Thursday, March 13, 2014

What it means when there is bombing in southern Israel

I first learned about it last night on Facebook, which is arguably a weird source for news, but there it was: "This evening, Gaza terrorists fired more than 30 rockets at Israeli communities." Checking a more reliable news source, I found out that, indeed, over 40 rockets had been fired from Gaza into communities in southern Israel.
The Code Red siren was sounded in several southern Israeli communities. Residents were instructed by the IDF to remain in bomb shelters.
I traveled in Israel about a year ago, and our group visited some of these communities in the south of Israel that are frequently attacked by rockets from Gaza. In particular, we toured a town called Sderot that is the closest town to Gaza.
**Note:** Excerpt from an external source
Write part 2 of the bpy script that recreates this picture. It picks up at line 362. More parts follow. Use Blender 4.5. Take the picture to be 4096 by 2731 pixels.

Every home has a safe room. Every bus stop is built of reinforced concrete and looks like a bunker. Every school and park has shelters. The reason? Try to imagine that at any moment, you could hear an alarm that means that you have 15 seconds to get to a bomb-proof shelter. 15 seconds. Then the bombs fall.

These videos are hard to watch. They make my stomach clench. But you should watch them.

This next one is the hardest to watch:

The situation has improved recently. There are less attacks. But each time one happens, the result is the same. Everyone runs to the shelters, and it's terrifying. How can people live like this? Should they be expected to live like this?